## Stated goal
The material below holds a span beginning at the line with "Write a Blender" and ending at the line with "COL = scene.collection". Quote that span exactly, both ends included, and only that span.

## Entries
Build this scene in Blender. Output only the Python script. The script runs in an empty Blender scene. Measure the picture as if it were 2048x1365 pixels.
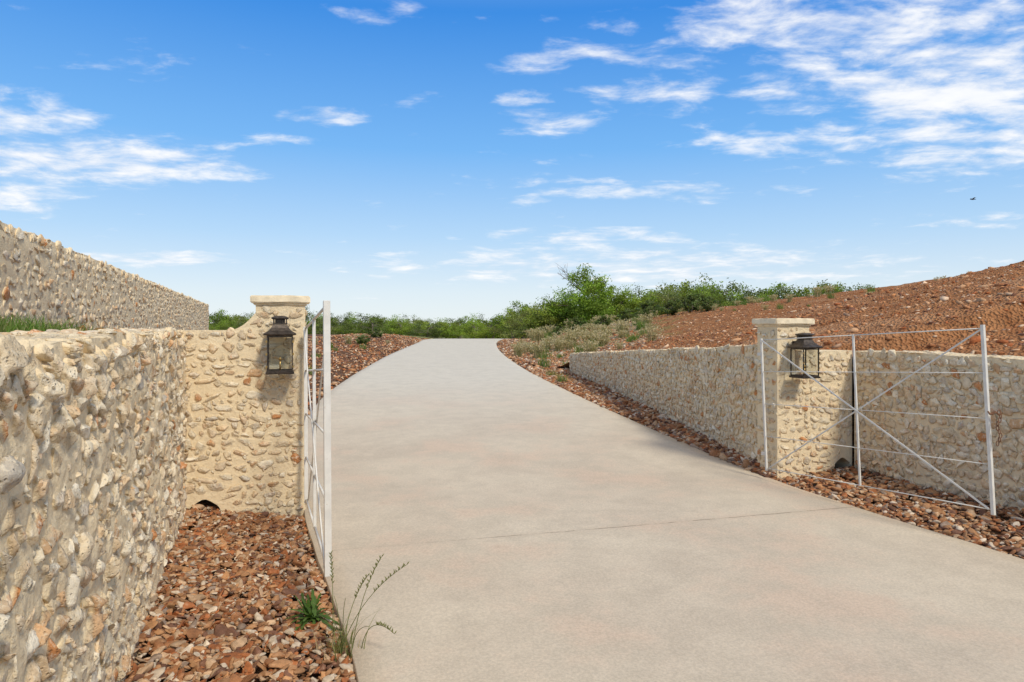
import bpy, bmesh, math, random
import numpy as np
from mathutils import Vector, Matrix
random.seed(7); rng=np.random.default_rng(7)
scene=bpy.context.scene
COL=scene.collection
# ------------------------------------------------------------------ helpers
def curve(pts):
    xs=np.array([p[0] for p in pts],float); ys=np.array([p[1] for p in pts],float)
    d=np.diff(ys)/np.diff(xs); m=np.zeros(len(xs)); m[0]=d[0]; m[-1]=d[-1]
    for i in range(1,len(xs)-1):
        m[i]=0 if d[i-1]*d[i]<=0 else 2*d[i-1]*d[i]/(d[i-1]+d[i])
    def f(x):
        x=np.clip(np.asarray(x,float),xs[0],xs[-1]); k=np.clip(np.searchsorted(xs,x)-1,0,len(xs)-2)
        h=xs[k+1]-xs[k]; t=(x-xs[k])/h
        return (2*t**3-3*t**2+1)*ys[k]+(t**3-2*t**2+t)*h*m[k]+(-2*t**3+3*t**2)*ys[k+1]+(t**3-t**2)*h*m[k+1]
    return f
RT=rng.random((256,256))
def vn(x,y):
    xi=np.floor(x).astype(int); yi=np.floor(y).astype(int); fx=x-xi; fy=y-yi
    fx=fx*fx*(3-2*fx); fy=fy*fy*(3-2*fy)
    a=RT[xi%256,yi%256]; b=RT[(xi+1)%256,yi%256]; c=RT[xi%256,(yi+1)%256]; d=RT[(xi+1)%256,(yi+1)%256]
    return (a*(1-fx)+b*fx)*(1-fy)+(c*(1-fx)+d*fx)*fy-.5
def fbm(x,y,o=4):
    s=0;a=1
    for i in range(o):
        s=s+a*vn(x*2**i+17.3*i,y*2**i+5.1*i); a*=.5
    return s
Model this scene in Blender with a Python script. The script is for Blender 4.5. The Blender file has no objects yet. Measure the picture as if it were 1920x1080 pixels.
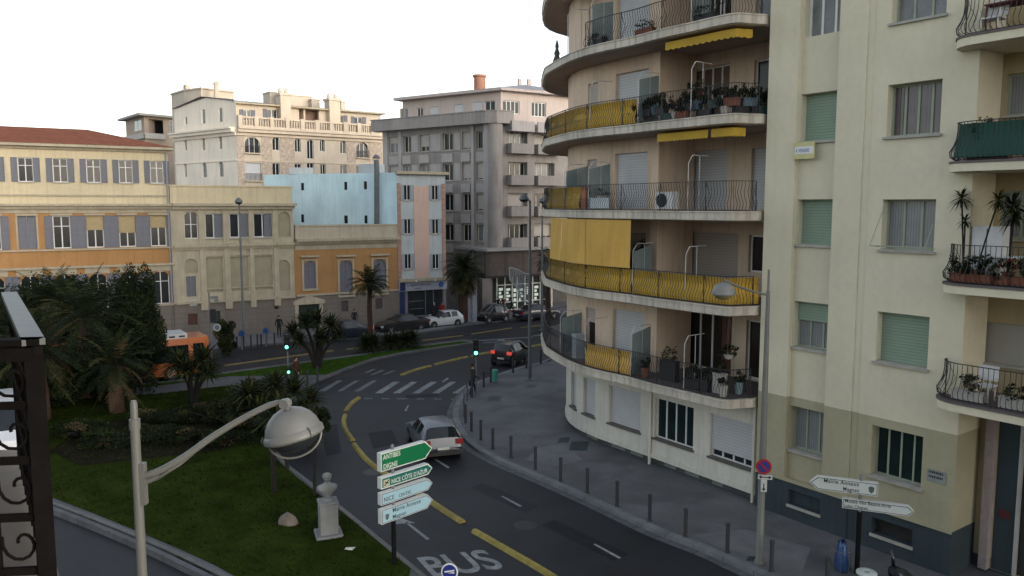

---

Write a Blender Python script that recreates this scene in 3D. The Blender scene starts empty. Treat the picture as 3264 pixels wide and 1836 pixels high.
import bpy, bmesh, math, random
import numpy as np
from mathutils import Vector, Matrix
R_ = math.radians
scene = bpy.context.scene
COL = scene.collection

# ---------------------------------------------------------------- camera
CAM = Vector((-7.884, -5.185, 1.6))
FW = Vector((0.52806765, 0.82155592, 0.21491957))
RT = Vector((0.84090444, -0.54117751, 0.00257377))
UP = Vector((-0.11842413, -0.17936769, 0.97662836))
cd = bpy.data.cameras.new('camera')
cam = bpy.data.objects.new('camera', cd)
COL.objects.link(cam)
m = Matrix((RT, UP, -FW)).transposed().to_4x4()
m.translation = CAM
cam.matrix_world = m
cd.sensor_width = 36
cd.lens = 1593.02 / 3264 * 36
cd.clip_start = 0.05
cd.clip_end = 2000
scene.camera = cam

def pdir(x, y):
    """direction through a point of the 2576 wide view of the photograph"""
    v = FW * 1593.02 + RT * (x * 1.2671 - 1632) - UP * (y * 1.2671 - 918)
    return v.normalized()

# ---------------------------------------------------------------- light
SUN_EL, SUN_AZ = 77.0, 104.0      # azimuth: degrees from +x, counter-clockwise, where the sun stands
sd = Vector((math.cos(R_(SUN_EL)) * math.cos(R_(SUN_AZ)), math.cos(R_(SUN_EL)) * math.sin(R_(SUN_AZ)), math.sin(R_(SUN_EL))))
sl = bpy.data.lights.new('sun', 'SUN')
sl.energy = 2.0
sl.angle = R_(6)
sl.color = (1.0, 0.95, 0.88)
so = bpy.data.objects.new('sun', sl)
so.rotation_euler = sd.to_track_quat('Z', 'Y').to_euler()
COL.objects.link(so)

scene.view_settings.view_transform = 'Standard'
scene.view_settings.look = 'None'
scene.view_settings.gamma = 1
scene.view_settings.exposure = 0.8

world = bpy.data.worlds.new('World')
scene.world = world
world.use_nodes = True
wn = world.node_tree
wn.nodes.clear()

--

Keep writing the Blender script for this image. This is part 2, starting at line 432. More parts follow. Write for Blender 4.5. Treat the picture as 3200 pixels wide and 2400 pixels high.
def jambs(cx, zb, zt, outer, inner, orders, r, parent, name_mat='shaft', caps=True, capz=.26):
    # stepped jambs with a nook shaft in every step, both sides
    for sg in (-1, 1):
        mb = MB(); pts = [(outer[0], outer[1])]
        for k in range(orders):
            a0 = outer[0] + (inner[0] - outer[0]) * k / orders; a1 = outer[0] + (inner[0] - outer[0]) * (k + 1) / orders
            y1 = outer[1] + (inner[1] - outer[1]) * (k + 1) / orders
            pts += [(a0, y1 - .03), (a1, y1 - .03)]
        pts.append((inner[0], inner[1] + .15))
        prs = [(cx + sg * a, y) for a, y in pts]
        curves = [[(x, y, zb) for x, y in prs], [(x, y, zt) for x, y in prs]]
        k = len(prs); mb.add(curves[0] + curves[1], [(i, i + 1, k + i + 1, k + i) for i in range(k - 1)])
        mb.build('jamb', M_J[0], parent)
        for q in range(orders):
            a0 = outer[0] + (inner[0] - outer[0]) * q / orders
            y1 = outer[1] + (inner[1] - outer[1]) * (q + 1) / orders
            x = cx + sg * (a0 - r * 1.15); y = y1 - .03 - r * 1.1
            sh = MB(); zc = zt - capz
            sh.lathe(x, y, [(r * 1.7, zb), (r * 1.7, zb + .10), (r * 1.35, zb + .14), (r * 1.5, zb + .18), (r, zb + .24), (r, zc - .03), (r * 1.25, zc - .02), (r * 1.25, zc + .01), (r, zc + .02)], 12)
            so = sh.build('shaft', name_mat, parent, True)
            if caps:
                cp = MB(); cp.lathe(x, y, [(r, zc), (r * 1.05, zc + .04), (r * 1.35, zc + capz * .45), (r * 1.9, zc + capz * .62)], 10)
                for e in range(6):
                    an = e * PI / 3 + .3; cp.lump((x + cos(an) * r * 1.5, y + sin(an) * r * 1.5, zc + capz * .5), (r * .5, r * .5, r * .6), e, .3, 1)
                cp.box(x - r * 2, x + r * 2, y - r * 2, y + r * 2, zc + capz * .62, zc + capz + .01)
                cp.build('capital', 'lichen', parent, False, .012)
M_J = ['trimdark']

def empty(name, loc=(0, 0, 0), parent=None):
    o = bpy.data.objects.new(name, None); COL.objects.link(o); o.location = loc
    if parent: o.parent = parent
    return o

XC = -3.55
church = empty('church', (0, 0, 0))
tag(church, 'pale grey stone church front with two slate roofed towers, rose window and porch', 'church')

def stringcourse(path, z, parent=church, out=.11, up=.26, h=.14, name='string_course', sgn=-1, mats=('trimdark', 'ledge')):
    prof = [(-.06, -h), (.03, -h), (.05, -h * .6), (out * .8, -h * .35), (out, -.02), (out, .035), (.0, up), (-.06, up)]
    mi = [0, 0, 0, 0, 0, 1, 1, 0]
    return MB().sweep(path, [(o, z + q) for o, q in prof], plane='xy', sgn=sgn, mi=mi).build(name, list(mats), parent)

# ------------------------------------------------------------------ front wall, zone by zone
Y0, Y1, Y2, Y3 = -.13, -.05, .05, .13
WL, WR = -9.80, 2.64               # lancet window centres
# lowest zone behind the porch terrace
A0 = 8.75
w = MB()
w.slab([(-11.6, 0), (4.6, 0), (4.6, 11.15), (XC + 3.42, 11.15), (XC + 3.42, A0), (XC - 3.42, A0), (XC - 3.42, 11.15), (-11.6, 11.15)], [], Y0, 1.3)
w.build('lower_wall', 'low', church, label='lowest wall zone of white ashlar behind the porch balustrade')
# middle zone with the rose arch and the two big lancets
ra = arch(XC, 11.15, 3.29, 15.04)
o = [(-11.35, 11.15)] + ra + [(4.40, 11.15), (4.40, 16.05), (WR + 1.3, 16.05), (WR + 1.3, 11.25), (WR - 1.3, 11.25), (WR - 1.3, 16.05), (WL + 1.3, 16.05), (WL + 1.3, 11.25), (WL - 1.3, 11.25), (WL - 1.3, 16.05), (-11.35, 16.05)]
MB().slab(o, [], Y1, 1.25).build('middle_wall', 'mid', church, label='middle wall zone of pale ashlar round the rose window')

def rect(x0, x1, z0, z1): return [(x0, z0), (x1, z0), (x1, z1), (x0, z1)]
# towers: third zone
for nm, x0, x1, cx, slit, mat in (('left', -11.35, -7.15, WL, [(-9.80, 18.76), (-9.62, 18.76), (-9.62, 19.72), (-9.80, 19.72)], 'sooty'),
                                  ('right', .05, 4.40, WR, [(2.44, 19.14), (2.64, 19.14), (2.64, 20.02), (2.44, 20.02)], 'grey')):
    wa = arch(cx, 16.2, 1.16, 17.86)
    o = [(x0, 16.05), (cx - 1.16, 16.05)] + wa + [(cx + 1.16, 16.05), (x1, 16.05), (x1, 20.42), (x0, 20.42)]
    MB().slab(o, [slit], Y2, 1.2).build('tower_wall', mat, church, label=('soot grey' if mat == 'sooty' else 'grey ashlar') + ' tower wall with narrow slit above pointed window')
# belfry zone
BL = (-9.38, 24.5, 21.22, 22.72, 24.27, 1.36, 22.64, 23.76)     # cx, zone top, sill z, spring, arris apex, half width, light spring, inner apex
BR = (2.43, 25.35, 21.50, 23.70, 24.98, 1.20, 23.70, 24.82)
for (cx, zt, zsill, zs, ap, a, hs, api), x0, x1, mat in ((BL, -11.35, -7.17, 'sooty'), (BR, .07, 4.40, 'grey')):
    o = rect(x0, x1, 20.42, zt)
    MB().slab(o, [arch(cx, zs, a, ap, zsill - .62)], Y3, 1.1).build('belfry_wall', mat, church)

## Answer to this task
Write a Blender Python script that recreates this scene in 3D. The Blender scene starts empty. Treat the picture as 3264 pixels wide and 1836 pixels high.
import bpy, bmesh, math, random
import numpy as np
from mathutils import Vector, Matrix
R_ = math.radians
scene = bpy.context.scene
COL = scene.collection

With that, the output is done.